Ali: Well that book I can't wait for.

Cindy: Well that way it would appeal to all different ages too, at least that's what we are hoping for. I'm also going to do a children's book on the American Continental Divide. What is was like for my kids to ride a llama across the Rockies. My background is in fine arts painting, so I'm going to paint all of the illustrations. So that's on the agenda for next year, too.

Ali: One last question, and this question is designed to keep everybody out there wondering what I'm talking about, because I want them to pick up the book. How is Bryce, and I'm not talking about your son here? It's been four years since this incident at the very end of the book. I read the entire book. That was the only trouble you guys got into and it had me on the edge of my seat.
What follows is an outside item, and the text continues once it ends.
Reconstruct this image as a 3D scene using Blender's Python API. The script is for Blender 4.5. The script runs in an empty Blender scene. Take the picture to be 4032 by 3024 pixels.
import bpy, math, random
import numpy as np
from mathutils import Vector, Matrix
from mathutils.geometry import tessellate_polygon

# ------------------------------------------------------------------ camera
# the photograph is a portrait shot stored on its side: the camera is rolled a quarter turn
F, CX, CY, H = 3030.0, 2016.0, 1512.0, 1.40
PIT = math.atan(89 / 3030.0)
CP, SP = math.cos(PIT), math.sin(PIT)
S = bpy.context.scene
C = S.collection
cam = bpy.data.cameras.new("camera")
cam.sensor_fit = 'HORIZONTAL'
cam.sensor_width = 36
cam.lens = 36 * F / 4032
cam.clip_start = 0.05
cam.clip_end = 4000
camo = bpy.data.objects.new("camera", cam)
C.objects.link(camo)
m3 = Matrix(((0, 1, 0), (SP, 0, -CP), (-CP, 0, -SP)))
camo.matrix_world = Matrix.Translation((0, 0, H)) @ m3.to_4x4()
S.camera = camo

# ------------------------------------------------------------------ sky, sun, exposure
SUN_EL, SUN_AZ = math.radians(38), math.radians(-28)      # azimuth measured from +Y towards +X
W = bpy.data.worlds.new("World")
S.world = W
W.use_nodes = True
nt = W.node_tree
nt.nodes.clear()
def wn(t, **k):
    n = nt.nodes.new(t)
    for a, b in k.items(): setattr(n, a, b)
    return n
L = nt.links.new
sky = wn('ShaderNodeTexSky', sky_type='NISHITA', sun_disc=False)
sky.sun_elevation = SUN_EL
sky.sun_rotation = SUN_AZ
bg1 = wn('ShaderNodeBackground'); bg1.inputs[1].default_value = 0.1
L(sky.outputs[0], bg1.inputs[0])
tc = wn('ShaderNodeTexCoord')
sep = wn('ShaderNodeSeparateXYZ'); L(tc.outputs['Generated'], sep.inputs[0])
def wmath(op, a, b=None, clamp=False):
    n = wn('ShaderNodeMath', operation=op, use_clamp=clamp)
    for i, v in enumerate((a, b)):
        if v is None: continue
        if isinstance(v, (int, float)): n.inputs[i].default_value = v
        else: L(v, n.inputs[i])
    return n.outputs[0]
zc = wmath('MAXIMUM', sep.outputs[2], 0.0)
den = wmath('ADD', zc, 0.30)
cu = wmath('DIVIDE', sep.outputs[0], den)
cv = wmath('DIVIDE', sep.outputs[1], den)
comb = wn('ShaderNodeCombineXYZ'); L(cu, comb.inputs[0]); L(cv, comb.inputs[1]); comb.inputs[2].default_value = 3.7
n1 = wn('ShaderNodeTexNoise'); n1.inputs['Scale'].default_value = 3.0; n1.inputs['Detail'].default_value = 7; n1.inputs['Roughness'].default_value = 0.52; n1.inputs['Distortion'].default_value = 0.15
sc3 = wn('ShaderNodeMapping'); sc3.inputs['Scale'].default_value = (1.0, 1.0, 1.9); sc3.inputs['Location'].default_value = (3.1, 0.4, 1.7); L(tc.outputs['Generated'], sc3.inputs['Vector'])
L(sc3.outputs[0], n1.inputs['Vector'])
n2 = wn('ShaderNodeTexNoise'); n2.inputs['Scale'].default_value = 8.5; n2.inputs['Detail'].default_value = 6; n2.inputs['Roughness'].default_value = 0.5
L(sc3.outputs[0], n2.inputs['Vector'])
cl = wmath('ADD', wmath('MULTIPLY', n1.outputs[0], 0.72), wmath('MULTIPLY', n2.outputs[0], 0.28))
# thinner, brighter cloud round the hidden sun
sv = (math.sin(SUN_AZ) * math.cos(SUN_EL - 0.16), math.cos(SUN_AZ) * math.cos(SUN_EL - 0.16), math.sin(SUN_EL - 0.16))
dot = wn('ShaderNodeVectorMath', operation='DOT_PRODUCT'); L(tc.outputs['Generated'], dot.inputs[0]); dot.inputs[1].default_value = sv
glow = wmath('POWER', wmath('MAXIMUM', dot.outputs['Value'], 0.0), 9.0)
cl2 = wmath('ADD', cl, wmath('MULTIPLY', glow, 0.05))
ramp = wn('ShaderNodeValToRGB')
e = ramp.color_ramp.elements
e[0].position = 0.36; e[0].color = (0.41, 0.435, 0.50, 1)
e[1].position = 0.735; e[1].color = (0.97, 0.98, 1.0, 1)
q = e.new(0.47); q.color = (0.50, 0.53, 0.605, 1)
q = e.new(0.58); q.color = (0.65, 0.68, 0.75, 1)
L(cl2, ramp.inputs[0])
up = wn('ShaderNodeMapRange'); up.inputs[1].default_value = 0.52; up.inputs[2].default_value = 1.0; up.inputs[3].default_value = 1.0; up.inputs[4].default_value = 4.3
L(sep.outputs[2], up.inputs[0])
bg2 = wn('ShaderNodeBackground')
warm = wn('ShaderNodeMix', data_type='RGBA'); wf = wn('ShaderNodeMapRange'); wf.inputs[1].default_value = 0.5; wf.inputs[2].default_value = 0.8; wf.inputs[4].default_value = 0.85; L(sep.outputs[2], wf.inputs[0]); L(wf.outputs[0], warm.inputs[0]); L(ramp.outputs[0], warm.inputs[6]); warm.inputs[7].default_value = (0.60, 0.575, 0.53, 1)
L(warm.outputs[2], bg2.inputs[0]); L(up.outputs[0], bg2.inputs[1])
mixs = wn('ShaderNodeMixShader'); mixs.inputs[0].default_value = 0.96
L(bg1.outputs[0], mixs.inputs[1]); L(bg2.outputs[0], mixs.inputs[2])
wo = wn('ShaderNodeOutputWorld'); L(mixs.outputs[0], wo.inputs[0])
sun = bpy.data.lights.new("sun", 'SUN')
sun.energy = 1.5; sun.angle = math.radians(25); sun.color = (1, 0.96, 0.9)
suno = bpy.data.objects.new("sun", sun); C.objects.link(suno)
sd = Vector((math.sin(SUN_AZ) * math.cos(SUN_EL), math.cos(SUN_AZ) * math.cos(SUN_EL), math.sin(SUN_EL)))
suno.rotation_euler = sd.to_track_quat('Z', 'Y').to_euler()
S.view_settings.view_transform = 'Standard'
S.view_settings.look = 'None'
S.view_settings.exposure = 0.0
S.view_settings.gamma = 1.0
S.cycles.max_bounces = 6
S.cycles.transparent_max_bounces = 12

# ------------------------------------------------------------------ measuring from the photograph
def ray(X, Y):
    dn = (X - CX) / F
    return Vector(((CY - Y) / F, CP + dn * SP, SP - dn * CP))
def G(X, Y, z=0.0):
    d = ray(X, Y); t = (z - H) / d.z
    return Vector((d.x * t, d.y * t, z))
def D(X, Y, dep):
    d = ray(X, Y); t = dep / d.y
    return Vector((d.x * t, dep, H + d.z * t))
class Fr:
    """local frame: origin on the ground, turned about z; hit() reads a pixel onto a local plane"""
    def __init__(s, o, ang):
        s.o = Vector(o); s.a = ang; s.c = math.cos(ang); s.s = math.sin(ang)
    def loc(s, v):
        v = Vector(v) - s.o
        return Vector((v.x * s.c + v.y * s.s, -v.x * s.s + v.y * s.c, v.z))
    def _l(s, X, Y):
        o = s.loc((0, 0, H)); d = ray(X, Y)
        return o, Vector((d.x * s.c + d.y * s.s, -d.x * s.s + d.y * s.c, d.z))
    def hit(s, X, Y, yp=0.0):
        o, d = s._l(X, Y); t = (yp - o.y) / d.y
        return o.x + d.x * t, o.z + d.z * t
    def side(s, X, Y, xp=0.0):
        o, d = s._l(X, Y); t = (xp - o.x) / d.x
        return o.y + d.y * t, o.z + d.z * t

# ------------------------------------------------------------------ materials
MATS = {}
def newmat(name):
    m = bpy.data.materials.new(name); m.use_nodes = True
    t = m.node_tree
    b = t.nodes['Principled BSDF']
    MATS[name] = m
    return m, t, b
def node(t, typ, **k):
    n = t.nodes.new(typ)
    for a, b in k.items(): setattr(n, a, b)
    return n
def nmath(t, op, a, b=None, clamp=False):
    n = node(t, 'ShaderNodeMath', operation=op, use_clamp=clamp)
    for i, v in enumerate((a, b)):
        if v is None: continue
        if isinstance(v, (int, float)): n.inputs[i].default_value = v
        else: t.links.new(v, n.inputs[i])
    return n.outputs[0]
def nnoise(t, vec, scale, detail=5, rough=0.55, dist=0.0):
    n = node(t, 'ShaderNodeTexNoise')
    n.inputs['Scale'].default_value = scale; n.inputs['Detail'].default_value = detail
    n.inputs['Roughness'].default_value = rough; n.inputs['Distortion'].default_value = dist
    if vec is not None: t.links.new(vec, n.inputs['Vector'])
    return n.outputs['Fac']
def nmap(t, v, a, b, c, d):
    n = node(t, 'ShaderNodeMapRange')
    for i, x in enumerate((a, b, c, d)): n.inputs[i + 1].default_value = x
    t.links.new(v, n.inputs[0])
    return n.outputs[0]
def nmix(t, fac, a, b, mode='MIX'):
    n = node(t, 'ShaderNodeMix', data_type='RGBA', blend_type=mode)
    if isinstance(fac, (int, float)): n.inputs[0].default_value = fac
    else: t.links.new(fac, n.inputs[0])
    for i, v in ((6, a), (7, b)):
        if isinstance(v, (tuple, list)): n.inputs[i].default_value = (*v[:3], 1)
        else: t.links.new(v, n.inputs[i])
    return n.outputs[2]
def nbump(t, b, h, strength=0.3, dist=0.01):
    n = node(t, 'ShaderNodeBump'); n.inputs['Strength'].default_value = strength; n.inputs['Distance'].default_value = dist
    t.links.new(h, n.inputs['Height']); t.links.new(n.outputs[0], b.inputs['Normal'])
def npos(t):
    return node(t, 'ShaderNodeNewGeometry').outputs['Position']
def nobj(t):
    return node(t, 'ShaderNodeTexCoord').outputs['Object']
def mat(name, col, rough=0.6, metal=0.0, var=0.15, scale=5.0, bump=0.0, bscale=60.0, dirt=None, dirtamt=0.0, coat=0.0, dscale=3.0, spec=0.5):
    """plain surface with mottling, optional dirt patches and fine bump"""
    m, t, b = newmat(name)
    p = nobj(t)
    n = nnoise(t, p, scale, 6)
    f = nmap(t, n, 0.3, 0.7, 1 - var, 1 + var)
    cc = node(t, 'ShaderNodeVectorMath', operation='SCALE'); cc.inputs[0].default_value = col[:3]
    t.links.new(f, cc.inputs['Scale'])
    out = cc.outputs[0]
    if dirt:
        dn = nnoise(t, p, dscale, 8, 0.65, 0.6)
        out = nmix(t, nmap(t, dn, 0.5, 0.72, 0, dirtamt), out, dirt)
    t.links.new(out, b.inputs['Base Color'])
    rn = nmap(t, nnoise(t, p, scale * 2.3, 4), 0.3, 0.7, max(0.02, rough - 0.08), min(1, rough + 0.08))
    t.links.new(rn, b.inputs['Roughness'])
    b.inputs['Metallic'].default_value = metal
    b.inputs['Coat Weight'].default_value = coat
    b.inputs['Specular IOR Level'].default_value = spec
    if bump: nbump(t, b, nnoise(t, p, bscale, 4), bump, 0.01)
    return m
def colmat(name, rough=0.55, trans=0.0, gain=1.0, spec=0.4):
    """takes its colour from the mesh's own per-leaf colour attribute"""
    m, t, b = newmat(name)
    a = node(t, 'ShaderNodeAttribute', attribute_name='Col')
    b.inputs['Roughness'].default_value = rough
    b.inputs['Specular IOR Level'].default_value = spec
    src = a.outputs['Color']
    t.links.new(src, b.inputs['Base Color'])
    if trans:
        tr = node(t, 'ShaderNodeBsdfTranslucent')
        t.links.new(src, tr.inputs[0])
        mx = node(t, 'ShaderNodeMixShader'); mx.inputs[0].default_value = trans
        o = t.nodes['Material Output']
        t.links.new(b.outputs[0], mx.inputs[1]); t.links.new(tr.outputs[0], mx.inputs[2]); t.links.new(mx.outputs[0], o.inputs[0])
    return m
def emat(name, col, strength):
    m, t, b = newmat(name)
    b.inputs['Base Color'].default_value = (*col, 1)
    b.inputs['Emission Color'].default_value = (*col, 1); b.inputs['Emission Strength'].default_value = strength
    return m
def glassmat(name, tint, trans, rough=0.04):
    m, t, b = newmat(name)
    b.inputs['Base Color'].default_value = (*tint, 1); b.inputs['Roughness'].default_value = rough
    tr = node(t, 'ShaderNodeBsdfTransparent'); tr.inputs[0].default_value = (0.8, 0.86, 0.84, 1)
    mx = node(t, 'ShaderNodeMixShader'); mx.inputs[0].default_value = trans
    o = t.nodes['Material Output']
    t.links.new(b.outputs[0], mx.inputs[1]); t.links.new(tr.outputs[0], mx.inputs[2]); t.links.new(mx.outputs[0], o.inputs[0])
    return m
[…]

Cindy: Bob, unfortunately, I believe had to get rid of him. He was never able to pack again. I believe he was left emotionally disturbed.

Ali: Oh that is so sad… Again, I strongly recommend Scraping Heaven. It's great for the family, the environment. If you want to reach into someone's world and learn how the wilderness can bring different personalities together for life, pick this one up. Thank you, Cindy, and I wish you the best of luck on your next trail and upcoming book.